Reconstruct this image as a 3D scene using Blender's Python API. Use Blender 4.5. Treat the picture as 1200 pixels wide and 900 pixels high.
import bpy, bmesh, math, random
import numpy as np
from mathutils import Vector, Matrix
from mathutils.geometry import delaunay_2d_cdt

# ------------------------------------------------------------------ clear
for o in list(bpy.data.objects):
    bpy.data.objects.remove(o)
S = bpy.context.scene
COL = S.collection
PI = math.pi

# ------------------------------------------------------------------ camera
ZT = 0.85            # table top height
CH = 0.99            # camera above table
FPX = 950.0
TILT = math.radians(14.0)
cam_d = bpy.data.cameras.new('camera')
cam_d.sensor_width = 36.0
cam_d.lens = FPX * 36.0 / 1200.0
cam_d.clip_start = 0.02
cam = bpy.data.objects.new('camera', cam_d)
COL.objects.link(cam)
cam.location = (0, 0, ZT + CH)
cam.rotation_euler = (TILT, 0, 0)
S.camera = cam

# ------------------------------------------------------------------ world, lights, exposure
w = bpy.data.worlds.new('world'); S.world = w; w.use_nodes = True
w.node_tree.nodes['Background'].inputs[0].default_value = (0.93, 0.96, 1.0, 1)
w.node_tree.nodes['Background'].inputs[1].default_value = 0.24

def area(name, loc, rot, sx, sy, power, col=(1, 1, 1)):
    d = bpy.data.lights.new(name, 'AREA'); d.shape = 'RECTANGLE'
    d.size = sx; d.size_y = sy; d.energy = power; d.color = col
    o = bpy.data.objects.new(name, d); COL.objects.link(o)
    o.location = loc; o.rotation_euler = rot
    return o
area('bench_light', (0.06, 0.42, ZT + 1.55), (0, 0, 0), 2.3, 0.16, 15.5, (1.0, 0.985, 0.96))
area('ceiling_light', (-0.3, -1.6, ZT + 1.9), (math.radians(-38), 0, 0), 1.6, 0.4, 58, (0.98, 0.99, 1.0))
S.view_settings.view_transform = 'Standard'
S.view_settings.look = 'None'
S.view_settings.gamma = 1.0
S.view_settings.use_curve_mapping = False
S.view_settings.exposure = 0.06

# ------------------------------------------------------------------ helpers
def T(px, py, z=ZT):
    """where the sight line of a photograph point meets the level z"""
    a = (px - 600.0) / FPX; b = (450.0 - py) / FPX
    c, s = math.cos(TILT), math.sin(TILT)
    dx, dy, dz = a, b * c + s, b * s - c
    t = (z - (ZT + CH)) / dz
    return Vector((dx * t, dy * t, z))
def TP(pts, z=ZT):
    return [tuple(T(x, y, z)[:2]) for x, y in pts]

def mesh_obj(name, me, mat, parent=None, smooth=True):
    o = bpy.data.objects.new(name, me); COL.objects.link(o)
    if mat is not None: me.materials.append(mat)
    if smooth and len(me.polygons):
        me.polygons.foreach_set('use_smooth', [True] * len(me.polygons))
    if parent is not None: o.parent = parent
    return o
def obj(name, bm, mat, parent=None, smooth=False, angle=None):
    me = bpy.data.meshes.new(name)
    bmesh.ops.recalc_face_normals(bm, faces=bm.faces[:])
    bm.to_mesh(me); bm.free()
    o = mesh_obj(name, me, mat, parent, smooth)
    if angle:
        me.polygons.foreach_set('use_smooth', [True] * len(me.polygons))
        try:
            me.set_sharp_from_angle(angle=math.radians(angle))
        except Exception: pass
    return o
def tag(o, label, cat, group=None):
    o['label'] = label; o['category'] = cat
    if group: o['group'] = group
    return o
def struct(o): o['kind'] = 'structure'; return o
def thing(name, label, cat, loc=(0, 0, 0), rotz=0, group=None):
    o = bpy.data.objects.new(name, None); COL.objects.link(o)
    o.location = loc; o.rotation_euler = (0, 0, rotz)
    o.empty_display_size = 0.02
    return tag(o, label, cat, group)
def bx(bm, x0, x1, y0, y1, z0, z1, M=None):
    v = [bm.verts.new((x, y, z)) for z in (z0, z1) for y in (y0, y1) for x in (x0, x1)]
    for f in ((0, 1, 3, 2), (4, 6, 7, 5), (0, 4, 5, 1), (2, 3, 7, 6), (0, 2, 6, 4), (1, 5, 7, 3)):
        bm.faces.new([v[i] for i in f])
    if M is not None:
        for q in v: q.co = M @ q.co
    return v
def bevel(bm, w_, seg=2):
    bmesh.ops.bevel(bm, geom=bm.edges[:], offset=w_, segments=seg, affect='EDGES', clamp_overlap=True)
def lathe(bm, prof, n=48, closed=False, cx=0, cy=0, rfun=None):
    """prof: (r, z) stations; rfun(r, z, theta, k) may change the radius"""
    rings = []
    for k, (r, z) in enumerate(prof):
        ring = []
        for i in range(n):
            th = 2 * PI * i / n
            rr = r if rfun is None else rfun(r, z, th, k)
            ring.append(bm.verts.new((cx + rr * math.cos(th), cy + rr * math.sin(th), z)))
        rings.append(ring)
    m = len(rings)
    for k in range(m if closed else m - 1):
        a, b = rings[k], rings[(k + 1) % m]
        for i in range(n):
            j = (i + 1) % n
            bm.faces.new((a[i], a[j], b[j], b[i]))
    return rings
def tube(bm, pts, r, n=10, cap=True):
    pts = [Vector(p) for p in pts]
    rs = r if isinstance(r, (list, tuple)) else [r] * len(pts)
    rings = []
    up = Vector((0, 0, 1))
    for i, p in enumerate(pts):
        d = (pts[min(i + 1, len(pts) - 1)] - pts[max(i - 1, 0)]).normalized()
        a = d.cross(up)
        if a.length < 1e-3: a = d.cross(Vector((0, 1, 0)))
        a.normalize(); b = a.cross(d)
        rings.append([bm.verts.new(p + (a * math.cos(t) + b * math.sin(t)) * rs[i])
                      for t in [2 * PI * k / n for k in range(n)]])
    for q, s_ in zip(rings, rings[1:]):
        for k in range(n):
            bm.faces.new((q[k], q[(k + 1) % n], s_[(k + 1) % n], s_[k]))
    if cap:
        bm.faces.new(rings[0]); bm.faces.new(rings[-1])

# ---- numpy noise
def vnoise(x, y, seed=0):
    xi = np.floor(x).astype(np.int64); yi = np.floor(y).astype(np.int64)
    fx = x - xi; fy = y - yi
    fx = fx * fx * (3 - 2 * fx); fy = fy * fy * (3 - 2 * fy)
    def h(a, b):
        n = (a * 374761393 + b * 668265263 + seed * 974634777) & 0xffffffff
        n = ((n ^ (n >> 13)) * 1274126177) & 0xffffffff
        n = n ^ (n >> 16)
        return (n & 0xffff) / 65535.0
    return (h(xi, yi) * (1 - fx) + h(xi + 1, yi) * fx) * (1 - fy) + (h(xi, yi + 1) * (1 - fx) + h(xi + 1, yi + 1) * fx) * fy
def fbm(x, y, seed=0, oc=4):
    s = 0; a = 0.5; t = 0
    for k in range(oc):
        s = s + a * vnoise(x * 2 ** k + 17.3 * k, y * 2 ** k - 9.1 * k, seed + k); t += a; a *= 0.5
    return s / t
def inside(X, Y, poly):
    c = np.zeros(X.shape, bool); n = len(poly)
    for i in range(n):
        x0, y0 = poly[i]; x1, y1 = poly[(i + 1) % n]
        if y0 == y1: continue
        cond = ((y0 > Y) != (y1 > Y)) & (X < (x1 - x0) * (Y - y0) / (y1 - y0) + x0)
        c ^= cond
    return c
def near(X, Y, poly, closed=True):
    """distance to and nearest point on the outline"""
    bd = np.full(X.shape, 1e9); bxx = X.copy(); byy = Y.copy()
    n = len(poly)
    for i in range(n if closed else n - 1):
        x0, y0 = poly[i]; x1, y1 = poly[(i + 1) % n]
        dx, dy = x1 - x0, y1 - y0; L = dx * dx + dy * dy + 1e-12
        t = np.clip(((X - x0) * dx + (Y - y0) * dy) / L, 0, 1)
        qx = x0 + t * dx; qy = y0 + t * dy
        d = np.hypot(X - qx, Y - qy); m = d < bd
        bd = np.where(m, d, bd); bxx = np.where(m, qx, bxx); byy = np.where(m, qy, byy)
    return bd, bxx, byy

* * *

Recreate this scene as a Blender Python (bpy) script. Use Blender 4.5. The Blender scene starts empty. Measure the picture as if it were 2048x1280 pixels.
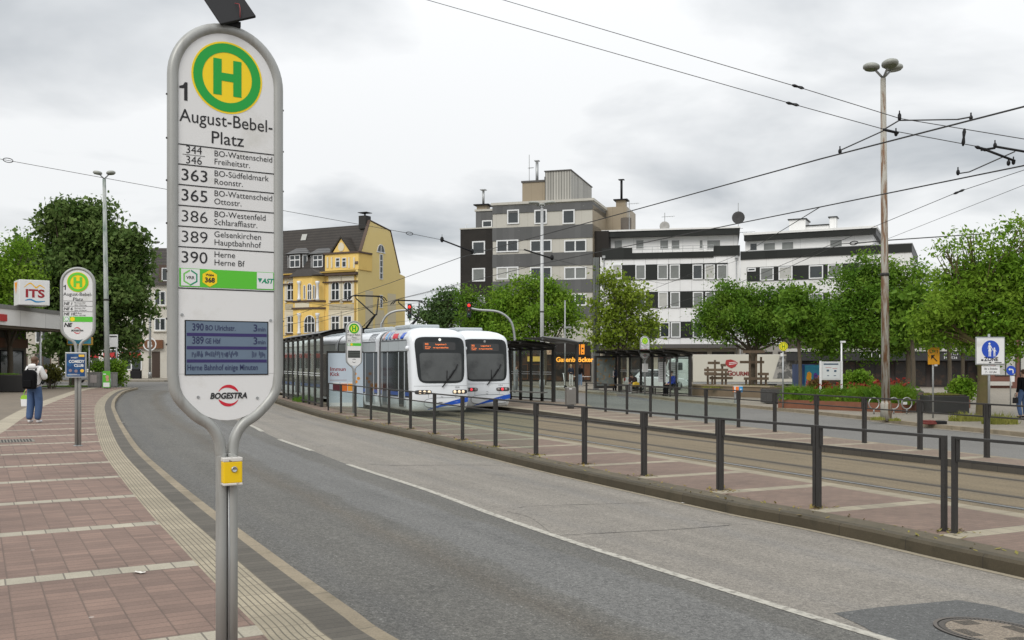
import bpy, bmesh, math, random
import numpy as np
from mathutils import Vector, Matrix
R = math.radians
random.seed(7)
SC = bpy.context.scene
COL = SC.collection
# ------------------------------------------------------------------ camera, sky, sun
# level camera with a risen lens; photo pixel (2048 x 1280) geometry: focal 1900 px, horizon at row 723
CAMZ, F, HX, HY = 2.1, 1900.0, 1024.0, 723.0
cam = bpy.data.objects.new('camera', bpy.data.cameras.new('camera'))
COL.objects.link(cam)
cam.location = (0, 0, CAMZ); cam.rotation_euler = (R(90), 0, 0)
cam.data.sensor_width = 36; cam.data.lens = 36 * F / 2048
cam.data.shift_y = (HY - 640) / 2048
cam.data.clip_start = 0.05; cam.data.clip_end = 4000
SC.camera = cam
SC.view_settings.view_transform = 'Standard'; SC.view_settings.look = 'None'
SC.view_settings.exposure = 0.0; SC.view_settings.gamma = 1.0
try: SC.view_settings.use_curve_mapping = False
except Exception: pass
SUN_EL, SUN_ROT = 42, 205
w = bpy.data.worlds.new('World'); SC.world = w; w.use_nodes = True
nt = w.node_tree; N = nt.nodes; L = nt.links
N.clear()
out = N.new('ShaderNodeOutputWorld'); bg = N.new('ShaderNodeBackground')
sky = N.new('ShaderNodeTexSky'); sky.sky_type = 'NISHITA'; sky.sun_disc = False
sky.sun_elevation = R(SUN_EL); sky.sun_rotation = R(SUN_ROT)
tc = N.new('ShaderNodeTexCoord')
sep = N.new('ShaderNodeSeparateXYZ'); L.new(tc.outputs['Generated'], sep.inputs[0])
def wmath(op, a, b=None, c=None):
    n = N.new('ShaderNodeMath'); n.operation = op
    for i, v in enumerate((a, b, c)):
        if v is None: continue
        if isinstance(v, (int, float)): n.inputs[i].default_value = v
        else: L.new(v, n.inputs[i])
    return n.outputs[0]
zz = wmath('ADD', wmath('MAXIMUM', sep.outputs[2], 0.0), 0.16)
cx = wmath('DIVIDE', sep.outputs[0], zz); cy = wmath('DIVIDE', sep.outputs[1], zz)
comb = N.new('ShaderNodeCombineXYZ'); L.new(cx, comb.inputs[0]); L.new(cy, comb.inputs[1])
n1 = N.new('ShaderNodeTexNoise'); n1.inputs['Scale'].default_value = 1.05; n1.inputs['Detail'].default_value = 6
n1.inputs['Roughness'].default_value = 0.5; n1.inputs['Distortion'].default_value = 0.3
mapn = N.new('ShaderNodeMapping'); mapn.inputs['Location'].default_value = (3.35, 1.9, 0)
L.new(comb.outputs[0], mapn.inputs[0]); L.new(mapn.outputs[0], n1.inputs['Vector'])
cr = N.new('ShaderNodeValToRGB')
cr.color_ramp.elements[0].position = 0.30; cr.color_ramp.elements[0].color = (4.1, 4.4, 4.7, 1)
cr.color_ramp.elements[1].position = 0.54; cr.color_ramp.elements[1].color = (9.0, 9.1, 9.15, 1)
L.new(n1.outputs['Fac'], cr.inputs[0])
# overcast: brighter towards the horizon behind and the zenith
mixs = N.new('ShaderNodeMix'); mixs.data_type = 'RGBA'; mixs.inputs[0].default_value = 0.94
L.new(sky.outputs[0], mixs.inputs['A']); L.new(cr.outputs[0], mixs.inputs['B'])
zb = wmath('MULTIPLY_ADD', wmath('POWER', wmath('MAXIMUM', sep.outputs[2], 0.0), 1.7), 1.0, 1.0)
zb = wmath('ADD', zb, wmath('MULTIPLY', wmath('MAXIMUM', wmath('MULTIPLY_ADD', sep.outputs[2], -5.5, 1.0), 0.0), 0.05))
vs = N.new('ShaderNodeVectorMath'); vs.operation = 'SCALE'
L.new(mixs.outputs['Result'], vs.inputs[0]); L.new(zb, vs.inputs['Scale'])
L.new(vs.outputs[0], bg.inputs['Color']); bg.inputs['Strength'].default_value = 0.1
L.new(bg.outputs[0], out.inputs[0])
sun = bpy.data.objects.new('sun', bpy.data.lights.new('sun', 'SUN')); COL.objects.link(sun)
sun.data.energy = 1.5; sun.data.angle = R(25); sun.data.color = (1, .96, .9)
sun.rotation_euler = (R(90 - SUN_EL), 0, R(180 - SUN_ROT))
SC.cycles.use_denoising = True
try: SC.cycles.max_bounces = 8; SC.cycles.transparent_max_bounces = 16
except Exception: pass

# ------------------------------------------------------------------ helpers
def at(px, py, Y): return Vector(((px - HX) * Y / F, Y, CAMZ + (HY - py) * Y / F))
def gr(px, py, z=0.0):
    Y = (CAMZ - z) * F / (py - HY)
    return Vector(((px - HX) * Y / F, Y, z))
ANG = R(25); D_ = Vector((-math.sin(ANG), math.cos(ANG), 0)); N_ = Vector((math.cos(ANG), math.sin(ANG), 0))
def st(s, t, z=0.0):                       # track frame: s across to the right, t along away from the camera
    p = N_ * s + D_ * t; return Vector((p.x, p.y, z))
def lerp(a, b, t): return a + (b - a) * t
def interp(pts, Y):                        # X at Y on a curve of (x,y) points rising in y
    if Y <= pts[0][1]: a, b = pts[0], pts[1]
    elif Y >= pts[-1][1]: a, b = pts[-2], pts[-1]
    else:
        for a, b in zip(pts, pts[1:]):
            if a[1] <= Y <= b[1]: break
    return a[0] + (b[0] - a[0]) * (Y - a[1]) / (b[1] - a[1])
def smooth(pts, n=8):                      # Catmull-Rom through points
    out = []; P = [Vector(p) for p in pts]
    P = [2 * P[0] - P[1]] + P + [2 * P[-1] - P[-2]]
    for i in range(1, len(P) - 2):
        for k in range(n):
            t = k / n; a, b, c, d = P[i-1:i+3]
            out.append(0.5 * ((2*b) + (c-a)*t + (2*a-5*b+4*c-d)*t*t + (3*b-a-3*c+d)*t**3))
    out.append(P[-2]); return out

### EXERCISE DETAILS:
Among the entries above, how many lines include the word "this"? Reply with the number only.

### THE RESPONSE:
2